Related: A Dietitian’s Guide to Banning Picky Eating


Making it all the more disappointing for me is the reminder of how things used to be, by way of my four-year-old daughter who will still happily munch on an apple, regardless of whether or not she knows that there might be ice cream in the freezer. I really do keep the amount of junk we eat to a minimum, preferring that treats actually be treats, but it’s like the doors to the world of unhealthy options have been opened for my daughter, and I have no idea how to entice her back to the land of organic greens and almond butter.

I try not to make food an issue, but I have literally spent years instilling good habits and a love for a wide variety of foods in my children, and in one school year (yes, I am partially blaming the Dunkaroos and Lunchables of her classmates), all of those efforts seem to have evaporated. But the worst part is, it was not really an effort at all. My daughter was a bona-fide, natural, good eater. And now?

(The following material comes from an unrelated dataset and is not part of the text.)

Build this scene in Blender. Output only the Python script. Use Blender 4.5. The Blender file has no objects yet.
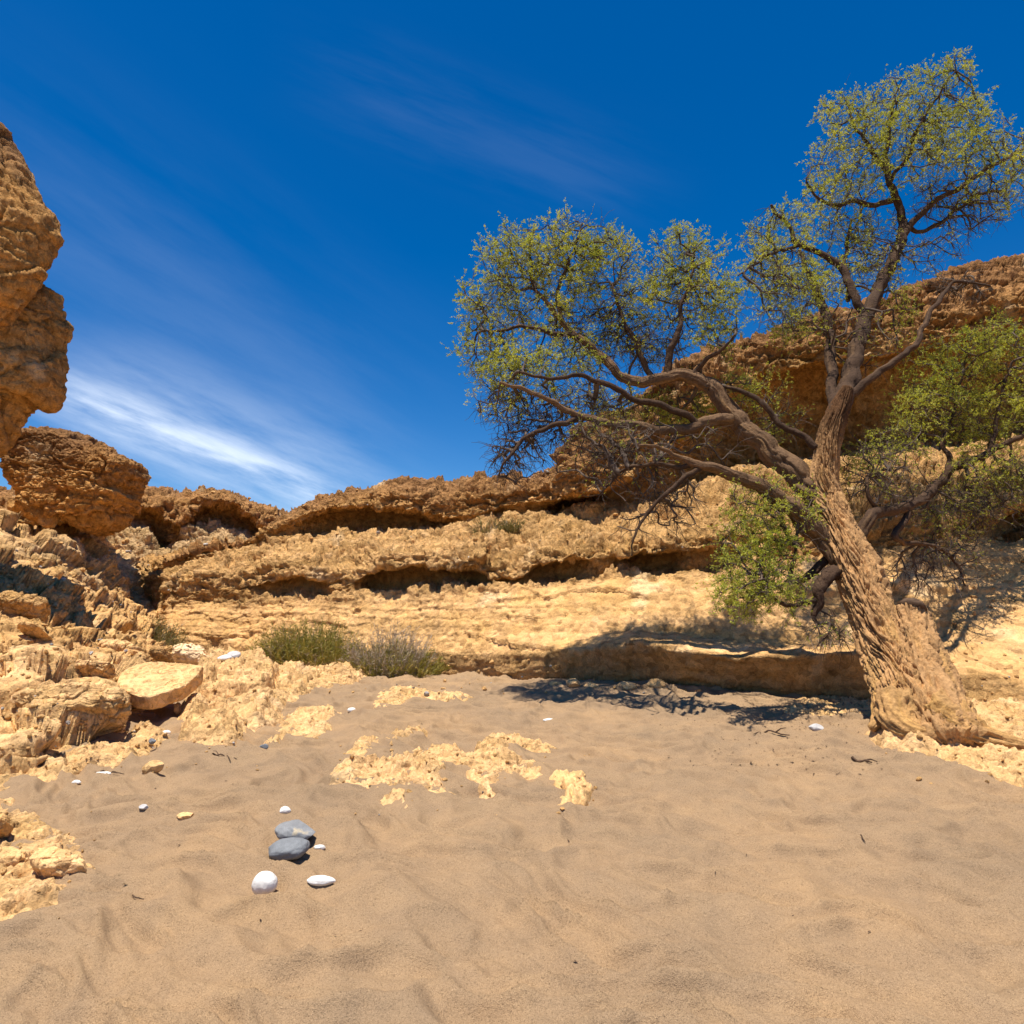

Now she’d rather have cheese that you eat with a stick than my home-made kale chips, and I’m left weeping in my soy milk.

Anybody have any tips?

Karen Green recently traded life in the biggest city in Canada for life in the biggest cornfield in Canada. Freed from her full-time job as a writer and editor, Karen now spends her time…writing and editing. And frolicking in the leaves with her two small girls. Karen is a speaker, the founder of Mom The Vote and the author of the blog, The Kids Are Alright, where she has been writing about the humorous and poignant moments of family life since 2005. She is thrilled to be a part of

3 responses to “And Just Like That, My Kid Is a Picky Eater”

  1. gabriella says:

    I don’t think you have a picky daughter! Picky is having your daughter never want to try any new foods! Like mine!! But we keep trying and now her repetoire of foods she will eat has grown a lot, and most of them are healthy.
    In your case I think she just discovered a whole new world of sugary sticky foods that taste good! I would keep offering the same healthy food that she ate before..she’ll come around. Or the bad mom in me would say let her gorge on a bunch of junk for 2 3 days and see how her tummy feels after that.
    I think she is smart enough to know the how important healthy food is for her and that she needs them to do all the fun activities you have planned for her in the summer.
    I always tell Samantha that her body is like a beautiful sports car and that it needs the best gas out there to keep it running smoothly! It sort of helps.

  2. Vicky says:

    I have the same issue with my son who is also in Grade 1. He tells me he’s too ‘busy’ to eat or the teacher doesn’t give him enough time. When he comes home hungry with a lunch bag full of uneaten snacks, I make him eat those first before anything else. He still eats well but not at school. Lacrosse season has just started. I’m hoping a few practices on an empty stomach will get him to understand that he needs to eat to have energy.

  3. Lisa says:

    Now I have a picky kid. When she was little she would eat… my mom has pictures of her eating spaghetti with the sauce (she claims now she doesn’t like sauce). If its some sort of sweet food she has no problems trying it, but otherwise no luck. I can’t even go to typical “kid” food. I was reading a recipe for little pizza pockets I believe on this site that said “what kid can pass up pizza?” MINE! No pizza, chicken nuggets, hamburgers, all kinds of kid-friendly standards. Usually its because she won’t try it. She loves peanut butter, but that won’t help me come September when she starts school. I’m trying at dinner now to make sure she can help pick what we’re eating, and there is something that she likes, but she has to have one bite of everything. Some days it works better than others.